«¡Bendito el que viene en el nombre del Señor!» Este grito resonó a las puertas de la ciudad santa de Jerusalén y como un eco fue llevado por los chismosos de turno al palacio de Herodes. Al Gobernador Pilatos le informaría su policía secreta. Los dos, esta vez de acuerdo, con sorna dirían: ¡Ya tenemos otro profeta!
El romano estaba acostumbrado a que periódicamente surgieran voces entre el pueblo, vitoreando a un posible profeta que anunciara la venida del esperado Mesías. Era cuestión de esperar a que pasase el primer entusiasmo. Sin embargo, la inquietud se sembró en esta ocasión en todo el pueblo. Y hasta los más indiferentes preguntaban «¿Quién es éste? ¡Es Jesús, el profeta de Nazaret de Galilea!» respondían entre la curiosidad y la desgana.

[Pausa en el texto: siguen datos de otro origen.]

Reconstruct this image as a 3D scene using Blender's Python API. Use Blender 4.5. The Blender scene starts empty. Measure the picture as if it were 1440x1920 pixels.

Jerusalén, es para el pueblo de Israel la ciudad en la que se encuentra el Templo: el lugar de adoración de Dios, el único Dios que ha constituido y elegido para sí a un pueblo. Se comprende por tanto la expectación ante el grito de que alguien sea saludado como el «Hijo de David» y aclamado como el que viene «en nombre del Señor». El pueblo se pregunta: ¿Será verdad esta vez y por fin estará entre nosotros el Mesías esperado? ¿Habrá llegado el momento de la nuestra salvación y liberación definitivas?
Lo realmente extraño es que los signos externos que acompañan a esta extraña procesión no son de poder y fuerza: Jesús entra a lomos de un borriquillo, despreciando la gallardía guerrera del caballo; es escoltado por niños y gente sencilla con palmas y olivo, rehuyendo los escudos y las lanzas; y el grito de guerra, es un grito de paz: «¡Paz en la tierra y gloria en lo alto del cielo!»
Los timoratos de siempre, los entendidos y sabihondos, pretenden poner las cosas en su sitio y exigen de Jesús una reprimenda a los exaltados… Pero el mismo Jesús, que se manifiesta como el Mesías esperado, reclama en este día de triunfo el coro de los limpios de corazón: «Os digo que si estos callan, gritarán las piedras».
Jerusalén, la ciudad santo, es también la ciudad que mató a sus profetas. Y a Jerusalén sube Jesús, sabiendo lo que le esperaba. El mismo pueblo que hoy le aplaude y vitorea, como en un ensayo cruel, convertirá sus gritos en un ¡Crucifícale, Crucifícale! El Mesías, como Cordero llevado al matadero, se entregará a la muerte para restaurar la vida.
Domingo de Ramos, pórtico de las grandes fiestas de la Pascua. También cada uno de nosotros estamos invitados a acoger a Jesús en nuestro corazón con palmas de amor y olivo de gratitud por la salvación que nos viene de Dios.
Gritemos, hoy, nuestra alegría, porque nosotros sí sabemos que es el Mesías el que está entre nosotros. ¡No callemos! Si no, ¡pueden gritar las piedras!